Sebuah penelitian longitudinal mengenai berbagi permen yang melibatkan anak-anak berumur sekitar lima tahun menemukan bahwa anak yang pada tahun-tahun sebelumnya diketahui oleh guru sebagai anak yang mudah bekerja sama, memiliki rasa empati, penuh perhatian, teguh dan murah hati akan membagikan permennya ketika dihadapkan pada situasi dimana ia diminta untuk membagikan permennya. Sebaliknya anak yang diketahui sebagai anak yang agresif dan tidak dapat menunda kepuasan, tidak membagikan permennya. Pola pengukuran yang dilakukan secara independen dan dilakukan dalam waktu yang berbeda ini membuktikan bahwa tindakan prososial cenderung konsisten, umum, dan abadi Eisenberg & Mussen. [5] Konsistensi munculnya perilaku prososial, membuat perilaku ini penting untuk diajarkan sejak dini, karena perilaku prososial dimasa kanak-kanak merupakan prediktor perilaku prososial di masa yang akan datang [6]. Terlebih lagi, ketika anak belum dapat melakukan perilaku prososial, maka hal ini dapat menimbulkan beberapa perilaku yang tidak sesuai dengan harapan sosial. Menurut Eisenberg [6], anak yang berada pada tingkatan penalaran moral prososial yang lebih rendah akan cenderung melakukan diskriminasi dalam menolong seseorang, pemberian bantuan dilakukan berdasarkan seberapa dekat ia dengan orang itu.
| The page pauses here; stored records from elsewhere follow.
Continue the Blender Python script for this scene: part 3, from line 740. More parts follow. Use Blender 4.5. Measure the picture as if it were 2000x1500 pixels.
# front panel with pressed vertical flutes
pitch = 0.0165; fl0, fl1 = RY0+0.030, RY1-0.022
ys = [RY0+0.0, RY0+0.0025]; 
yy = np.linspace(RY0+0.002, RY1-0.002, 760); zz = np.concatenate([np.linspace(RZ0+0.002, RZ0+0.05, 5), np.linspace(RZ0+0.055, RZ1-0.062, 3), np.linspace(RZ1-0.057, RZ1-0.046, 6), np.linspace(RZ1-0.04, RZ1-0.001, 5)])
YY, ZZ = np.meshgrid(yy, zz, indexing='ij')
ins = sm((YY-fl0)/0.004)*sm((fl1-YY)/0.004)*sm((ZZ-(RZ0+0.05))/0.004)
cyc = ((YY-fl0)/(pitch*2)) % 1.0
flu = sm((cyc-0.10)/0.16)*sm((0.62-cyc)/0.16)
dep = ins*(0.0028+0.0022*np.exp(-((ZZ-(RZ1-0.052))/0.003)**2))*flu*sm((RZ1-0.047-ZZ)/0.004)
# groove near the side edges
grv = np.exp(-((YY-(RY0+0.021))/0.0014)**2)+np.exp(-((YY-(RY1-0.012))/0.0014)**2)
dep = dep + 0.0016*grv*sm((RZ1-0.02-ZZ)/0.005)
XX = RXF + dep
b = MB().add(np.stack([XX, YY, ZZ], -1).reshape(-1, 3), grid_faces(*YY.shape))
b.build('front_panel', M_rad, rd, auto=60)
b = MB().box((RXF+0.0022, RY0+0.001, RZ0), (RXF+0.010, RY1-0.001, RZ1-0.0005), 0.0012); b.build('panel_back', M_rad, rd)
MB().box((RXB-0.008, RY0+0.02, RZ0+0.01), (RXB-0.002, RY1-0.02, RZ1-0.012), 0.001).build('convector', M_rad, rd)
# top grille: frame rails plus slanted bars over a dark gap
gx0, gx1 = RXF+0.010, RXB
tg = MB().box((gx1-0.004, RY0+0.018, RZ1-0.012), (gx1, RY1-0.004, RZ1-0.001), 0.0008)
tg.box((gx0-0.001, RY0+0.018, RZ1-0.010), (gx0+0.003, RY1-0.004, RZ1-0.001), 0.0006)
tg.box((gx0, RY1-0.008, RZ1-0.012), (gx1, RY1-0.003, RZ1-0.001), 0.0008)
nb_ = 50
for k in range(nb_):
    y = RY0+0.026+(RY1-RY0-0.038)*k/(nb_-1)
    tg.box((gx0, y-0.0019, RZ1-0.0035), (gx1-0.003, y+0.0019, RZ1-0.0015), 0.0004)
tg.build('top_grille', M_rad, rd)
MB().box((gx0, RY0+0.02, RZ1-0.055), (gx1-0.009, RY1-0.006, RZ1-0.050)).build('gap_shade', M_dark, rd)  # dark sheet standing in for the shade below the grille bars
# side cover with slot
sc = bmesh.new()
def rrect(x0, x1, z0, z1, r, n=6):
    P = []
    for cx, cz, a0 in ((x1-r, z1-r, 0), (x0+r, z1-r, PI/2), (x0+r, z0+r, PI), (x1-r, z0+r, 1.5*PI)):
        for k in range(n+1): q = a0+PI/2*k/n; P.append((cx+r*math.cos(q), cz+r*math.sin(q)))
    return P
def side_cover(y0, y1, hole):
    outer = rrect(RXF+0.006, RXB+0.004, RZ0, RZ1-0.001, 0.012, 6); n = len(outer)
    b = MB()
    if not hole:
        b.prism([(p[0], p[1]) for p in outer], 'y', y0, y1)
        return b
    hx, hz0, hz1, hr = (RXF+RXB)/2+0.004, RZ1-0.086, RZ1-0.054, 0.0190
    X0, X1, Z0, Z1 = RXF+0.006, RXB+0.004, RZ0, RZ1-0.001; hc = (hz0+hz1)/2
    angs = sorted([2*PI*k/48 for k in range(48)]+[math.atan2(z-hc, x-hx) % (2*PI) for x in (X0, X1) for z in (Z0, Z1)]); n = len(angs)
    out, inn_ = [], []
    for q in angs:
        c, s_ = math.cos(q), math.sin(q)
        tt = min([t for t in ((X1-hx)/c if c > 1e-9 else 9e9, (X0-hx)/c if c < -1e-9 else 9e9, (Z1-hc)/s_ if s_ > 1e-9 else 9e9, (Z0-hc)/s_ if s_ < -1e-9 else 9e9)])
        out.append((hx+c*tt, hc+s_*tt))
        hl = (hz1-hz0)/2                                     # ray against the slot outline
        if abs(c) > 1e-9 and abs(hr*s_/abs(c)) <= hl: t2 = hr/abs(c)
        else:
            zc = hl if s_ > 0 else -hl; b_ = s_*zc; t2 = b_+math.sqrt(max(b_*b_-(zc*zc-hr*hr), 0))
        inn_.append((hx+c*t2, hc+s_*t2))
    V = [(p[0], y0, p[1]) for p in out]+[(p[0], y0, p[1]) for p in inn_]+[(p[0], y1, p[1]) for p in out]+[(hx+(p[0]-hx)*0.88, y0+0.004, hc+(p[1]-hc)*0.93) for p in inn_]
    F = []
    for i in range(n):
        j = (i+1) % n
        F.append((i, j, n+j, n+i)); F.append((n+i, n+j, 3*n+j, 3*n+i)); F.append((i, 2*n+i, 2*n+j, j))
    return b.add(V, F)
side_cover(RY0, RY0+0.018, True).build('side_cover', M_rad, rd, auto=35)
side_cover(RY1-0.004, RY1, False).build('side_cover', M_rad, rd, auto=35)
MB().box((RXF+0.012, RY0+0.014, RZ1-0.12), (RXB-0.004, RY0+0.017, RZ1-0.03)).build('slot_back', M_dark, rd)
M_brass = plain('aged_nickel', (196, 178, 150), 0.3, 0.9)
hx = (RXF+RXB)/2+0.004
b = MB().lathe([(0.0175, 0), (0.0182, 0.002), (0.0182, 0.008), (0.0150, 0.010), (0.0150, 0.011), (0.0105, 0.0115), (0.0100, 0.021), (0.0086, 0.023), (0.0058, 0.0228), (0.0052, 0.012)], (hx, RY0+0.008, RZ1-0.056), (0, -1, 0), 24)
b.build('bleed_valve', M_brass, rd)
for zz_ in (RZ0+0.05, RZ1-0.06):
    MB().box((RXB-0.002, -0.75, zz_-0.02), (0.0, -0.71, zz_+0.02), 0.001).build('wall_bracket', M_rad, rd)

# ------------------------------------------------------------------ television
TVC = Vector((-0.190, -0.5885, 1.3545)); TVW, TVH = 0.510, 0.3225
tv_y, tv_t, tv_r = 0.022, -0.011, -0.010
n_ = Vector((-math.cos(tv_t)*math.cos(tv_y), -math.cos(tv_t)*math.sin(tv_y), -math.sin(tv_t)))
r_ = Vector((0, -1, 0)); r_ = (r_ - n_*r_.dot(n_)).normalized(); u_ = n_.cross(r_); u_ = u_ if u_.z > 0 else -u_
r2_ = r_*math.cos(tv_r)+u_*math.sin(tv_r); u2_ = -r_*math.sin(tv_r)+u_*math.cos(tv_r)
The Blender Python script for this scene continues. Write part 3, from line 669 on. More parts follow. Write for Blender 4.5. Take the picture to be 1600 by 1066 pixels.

Melihat hal tersebut, maka dibutuhkan berbagai upaya untuk mengembangkan pengetahuan perilaku prososial untuk merangsang anak usia dini dalam melakukan perilaku prososial. Salah satu upaya yang dapat dilakukan adalah mendongeng. Dongeng merupakan salah satu metode untuk memberi contoh perilaku kepada anak. Berkowitz & Bier menyebutkan bahwa contoh perilaku (modeling) merupakan salah satu strategi penanaman pendidikan karakter yang efektif [2]. Menurut Moeslichatoen [12] terdapat beberapa macam metode mendongeng yang dapat dipergunakan yaitu, membaca langsung dari buku, menceritakan dongeng (storytelling), menggunakan ilustrasi dari buku gambar, menggunakan papan flanel, menggunakan boneka dan bermain peran dalam suatu dongeng. Salah satu dari metode tersebut adalah mendongeng menggunakan boneka. Peneliti menggunakan boneka tangan sebagai media dalam memberikan dongeng. Boneka tangan adalah boneka yang ukurannya lebih besar dari boneka jari dan bisa dimasukkan ke tangan. Jari tangan bisa dijadikan pendukung gerakan tangan dan kepala boneka [7].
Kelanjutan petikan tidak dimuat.